The future for scientists using neutron scattering to observe the innermost structures deep within matter is both bright but curiously at the same time also rather gloomy. It is very bright on the one hand, thanks to the construction of the ESS, the European Spallation Source, in Lund, Sweden. This source, offering a level of brilliance never before achieved will open up new opportunities and will (it is hoped by all involved at least) make new phenomena visible which previously could not be studied (and thus open up a completely new field of physics).

However, the ESS (according to the current planning status) will host just 20 instruments, so only a very small number of scientists will be granted access to measurement time there. All other experiments, which are not judged to be the best and most promising of their kind will have to be passed over to smaller neutron sources which unfortunately find themselves at the moment in a continuous decline.

This is in essence the reason why in Europe the outlook is both bright and gloomy for neutron science. The medium flux neutron sources to be used in future to perform standard experiments, provide simple scientific capacity, develop instrumentation and train young researchers are being phased out one after the other with no concrete plans in sight to replace them.

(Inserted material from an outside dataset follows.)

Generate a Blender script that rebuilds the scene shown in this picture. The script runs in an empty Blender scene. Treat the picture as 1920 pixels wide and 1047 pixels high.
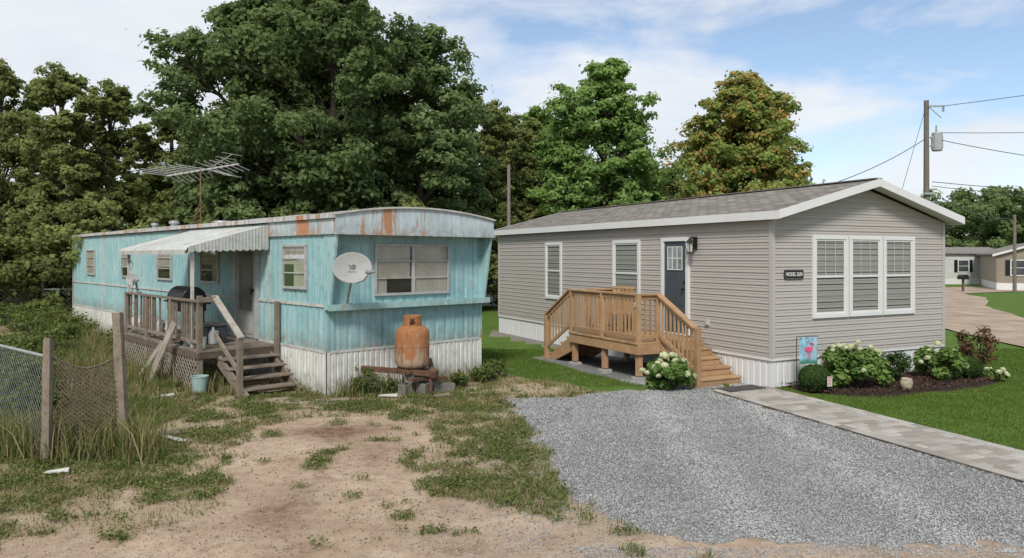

The main reason for this is that the old neutron sources have been or still are reactor-based sources. These research reactors are less problematic than nuclear power plants but their operation nevertheless is connected with a number of serious issues. One of the main problems (at least in Germany) is increasing operational costs if no supporting nuclear infrastructure is present, which makes their scientific usage increasingly uneconomical. Hence in Germany the phasing out of nuclear energy, although very little to do with the operation of research reactors, has indirectly brought about the demise of research reactors in science.

pyramide_mittel

In the cartoon, the talented artist Jacob Müller has aptly depicted this situation. The neutron landscape is shown as a pyramid. At the top, the ESS is under construction, the bright future of the community. It stands on the shoulders of the ILL in Grenoble (currently the most intense source), which itself stands on the basis of a user community served by local and national neutron sources. In the upper corner, abandoned in the sand, is the DIDO research reactor from Forschungszentrum Jülich, shut down in 2006. This represents the main challenge facing the neutron community. For even when the pyramid remains stable without the FRJ-2, a solid base for further construction is then lacking. Furthermore, the cartoon shows that the next stones to be used in the construction are already crumbling, as the Orphée reactor near Paris will close in 2019 and the BER II in Berlin will follow in 2020.

The instability of the pyramid will eventually lead to a lack of both capacity and young researchers in the field. As tremendous as the ESS will undoubtedly be, in the long run it can only develop its full potential if it rests on a solid base within the neutron infrastructure.

So, that describes the current problem and here is our suggested solution.

The disappearance of medium flux research reactors can be compensated by a network of local, high brilliance neutron sources based on accelerators. High brilliance sources can match the performance and quality of existing research reactors if optimised and work without requiring any nuclear material.

In addition, one can use the same principle to develop smaller neutron sources of a size suitable for installation and operation at universities. In this way, a cutting-edge technology, available at the moment only at some large scale facilities, would gradually become standard equipment and would enable the development of a broad user basis.

Referring back, then, to Müller’s picture of the neutron landscape, I would prefer perhaps to think of it not as a pyramid, but rather as an iceberg, projecting further out of the water the broader its base becomes.